Atomic and nanosized Co species functionalized N-doped porous carbon hybrids for boosting electrocatalytic oxygen reduction

Abstract

Realizing the synergistic interaction of catalytically active sites with carbonaceous substrates plays an essential role in the development of high-performance carbon-based oxygen reduction reactions (ORRs) for Zn–air batteries (ZABs). In this work, a facile synthesis strategy is engineered to construct high-efficiency ORR electrocatalysts in which atomic CoN_x moieties and nanosized metallic Co are integrated with N-doped porous carbon (denoted as Co@NRPC) by pyrolyzing hybrid precursors consisting of Co-doped zeolitic imidazolium frameworks (ZIFs) and graphitic carbon nitride (g-C₃N₄). The N-doped porous carbon substrate is composed of interconnected nanopolyhedra, nanotubes and nanosheets.
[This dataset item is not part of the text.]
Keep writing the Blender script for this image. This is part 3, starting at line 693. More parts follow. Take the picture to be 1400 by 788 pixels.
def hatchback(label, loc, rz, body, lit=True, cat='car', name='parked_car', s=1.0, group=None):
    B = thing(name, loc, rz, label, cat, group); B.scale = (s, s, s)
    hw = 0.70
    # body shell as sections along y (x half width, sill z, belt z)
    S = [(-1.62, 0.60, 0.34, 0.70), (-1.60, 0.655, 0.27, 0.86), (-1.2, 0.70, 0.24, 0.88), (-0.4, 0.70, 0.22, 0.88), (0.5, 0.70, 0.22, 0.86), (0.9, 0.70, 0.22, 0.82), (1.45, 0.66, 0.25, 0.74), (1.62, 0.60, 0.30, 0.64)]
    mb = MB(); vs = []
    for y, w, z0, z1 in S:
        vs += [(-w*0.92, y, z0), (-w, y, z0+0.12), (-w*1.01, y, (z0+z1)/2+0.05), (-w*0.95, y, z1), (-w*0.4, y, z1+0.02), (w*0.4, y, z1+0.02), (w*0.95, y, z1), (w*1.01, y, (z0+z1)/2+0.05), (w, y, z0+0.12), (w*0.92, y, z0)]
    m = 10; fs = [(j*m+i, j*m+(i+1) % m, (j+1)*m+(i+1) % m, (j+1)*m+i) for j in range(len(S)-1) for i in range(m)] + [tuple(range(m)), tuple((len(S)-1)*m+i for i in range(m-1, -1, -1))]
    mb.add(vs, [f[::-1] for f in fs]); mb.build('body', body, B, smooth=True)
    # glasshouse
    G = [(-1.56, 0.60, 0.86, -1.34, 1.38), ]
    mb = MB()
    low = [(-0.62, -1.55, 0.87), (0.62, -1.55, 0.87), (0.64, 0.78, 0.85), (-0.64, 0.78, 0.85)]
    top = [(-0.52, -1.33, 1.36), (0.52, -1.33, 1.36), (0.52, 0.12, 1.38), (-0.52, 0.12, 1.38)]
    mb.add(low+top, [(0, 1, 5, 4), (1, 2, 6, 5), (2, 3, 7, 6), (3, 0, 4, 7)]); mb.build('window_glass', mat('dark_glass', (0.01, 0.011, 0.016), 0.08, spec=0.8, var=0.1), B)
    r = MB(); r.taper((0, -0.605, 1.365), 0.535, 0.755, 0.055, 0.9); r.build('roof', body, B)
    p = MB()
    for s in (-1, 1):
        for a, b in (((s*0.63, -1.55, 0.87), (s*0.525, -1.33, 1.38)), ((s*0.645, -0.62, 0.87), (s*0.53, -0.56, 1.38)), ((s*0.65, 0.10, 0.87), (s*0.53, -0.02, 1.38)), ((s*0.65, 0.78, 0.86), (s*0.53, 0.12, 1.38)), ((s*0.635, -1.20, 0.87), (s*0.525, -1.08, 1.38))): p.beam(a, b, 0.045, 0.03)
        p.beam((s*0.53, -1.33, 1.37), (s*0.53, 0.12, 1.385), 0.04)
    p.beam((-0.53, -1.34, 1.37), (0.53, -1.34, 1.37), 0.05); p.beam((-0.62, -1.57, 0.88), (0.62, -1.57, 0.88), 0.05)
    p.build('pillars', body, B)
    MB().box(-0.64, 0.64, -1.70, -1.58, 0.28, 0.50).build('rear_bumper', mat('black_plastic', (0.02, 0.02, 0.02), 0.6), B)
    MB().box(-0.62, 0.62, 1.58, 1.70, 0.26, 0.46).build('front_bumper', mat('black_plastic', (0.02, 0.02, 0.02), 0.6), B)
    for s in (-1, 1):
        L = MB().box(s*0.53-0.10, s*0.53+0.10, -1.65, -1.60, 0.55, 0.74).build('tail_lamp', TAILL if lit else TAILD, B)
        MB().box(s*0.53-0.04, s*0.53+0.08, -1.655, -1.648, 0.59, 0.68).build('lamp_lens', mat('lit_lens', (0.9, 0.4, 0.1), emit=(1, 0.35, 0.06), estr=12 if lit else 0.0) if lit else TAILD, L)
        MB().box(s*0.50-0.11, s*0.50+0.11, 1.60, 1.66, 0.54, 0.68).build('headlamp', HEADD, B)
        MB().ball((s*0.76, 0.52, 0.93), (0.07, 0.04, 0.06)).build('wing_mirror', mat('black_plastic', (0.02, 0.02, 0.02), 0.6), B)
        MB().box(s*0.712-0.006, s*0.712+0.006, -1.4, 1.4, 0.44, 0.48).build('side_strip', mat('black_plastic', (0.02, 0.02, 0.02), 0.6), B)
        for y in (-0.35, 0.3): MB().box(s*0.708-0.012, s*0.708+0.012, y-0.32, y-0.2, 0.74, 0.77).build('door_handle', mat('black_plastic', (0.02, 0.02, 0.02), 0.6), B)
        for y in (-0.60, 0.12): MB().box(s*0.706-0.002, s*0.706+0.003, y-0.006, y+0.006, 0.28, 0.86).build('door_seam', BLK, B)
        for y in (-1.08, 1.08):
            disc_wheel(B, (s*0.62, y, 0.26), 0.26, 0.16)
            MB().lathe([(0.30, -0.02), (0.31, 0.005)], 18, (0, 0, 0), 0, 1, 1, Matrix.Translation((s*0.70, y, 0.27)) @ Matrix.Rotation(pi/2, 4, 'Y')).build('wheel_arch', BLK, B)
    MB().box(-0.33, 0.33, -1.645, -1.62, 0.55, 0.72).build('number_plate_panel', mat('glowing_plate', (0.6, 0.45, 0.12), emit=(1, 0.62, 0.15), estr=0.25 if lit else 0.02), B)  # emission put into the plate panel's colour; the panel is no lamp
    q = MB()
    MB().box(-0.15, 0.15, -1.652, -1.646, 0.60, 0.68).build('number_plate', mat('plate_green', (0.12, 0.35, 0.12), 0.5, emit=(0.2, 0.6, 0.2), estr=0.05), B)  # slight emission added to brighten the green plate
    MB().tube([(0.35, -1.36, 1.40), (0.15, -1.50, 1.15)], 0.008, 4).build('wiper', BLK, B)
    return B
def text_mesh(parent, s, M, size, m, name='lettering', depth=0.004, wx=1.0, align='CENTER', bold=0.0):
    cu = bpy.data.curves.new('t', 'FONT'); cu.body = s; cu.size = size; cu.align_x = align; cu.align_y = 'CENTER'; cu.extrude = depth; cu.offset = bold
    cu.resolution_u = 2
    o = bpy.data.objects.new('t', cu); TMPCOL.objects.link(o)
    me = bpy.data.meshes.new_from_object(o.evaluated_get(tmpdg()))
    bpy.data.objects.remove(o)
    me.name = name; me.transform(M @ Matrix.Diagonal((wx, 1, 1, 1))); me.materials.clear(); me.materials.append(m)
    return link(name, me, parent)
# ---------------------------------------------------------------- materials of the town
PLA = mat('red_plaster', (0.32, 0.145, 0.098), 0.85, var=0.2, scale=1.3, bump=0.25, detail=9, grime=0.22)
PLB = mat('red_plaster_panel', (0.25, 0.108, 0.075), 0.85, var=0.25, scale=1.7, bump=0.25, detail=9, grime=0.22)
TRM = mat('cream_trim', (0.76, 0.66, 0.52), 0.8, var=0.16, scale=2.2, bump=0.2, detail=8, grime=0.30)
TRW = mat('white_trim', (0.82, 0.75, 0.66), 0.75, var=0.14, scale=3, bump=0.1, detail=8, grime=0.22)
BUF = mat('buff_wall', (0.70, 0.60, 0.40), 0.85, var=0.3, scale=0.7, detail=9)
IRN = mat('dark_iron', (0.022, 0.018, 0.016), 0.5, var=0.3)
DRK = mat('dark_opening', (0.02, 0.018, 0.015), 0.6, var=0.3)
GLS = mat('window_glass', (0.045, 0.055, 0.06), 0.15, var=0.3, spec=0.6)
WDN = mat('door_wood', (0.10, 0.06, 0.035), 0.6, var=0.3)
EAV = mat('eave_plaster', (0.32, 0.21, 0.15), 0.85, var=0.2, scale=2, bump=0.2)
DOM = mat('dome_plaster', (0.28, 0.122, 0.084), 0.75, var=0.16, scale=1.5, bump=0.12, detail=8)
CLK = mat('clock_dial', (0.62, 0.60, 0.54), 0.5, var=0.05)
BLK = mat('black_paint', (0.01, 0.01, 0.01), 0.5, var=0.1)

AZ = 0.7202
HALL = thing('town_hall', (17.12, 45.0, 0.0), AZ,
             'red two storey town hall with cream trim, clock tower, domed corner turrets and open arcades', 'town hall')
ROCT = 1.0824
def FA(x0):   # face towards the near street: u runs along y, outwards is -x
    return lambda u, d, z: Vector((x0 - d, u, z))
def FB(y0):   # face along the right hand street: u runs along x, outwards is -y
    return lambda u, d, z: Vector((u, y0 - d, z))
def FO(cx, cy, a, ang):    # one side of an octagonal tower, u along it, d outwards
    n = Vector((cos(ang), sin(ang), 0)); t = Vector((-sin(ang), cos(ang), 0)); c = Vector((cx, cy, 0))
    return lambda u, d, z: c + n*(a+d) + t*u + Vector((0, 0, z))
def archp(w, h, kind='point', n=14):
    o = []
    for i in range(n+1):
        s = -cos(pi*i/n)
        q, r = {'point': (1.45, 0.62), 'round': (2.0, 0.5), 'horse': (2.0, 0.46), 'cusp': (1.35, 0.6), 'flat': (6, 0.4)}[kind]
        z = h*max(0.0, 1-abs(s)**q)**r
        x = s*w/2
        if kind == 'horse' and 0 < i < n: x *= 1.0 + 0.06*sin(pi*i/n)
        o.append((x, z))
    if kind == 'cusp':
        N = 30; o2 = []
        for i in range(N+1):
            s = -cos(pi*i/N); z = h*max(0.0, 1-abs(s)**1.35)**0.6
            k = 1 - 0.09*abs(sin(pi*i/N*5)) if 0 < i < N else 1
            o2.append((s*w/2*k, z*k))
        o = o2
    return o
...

The synergistic interaction of multiple active components with a hierarchically porous N-doped carbon substrate endows the Co@NRPC electrocatalysts with more accessible active sites, favorable electrical conductivity, enhanced mass transport and stability. As a result, the optimized Co@NRPC-90 features an impressive ORR performance with a high half-wave potential of 868 mV (vs. the reversible hydrogen electrode), satisfactory stability and methanol tolerance, which are superior to those of the commercial Pt/C electrocatalyst. Furthermore, the as-assembled solid-state ZAB with Co@NRPC-90 as an air-cathode electrocatalyst delivers a competitive power density (184 mW cm⁻²) and specific capacity (1610 mA h g⁻¹_Zn) much higher than those of a ZAB based on a commercial Pt/C electrocatalyst (136 mW cm⁻² and 1034 mA h g⁻¹_Zn).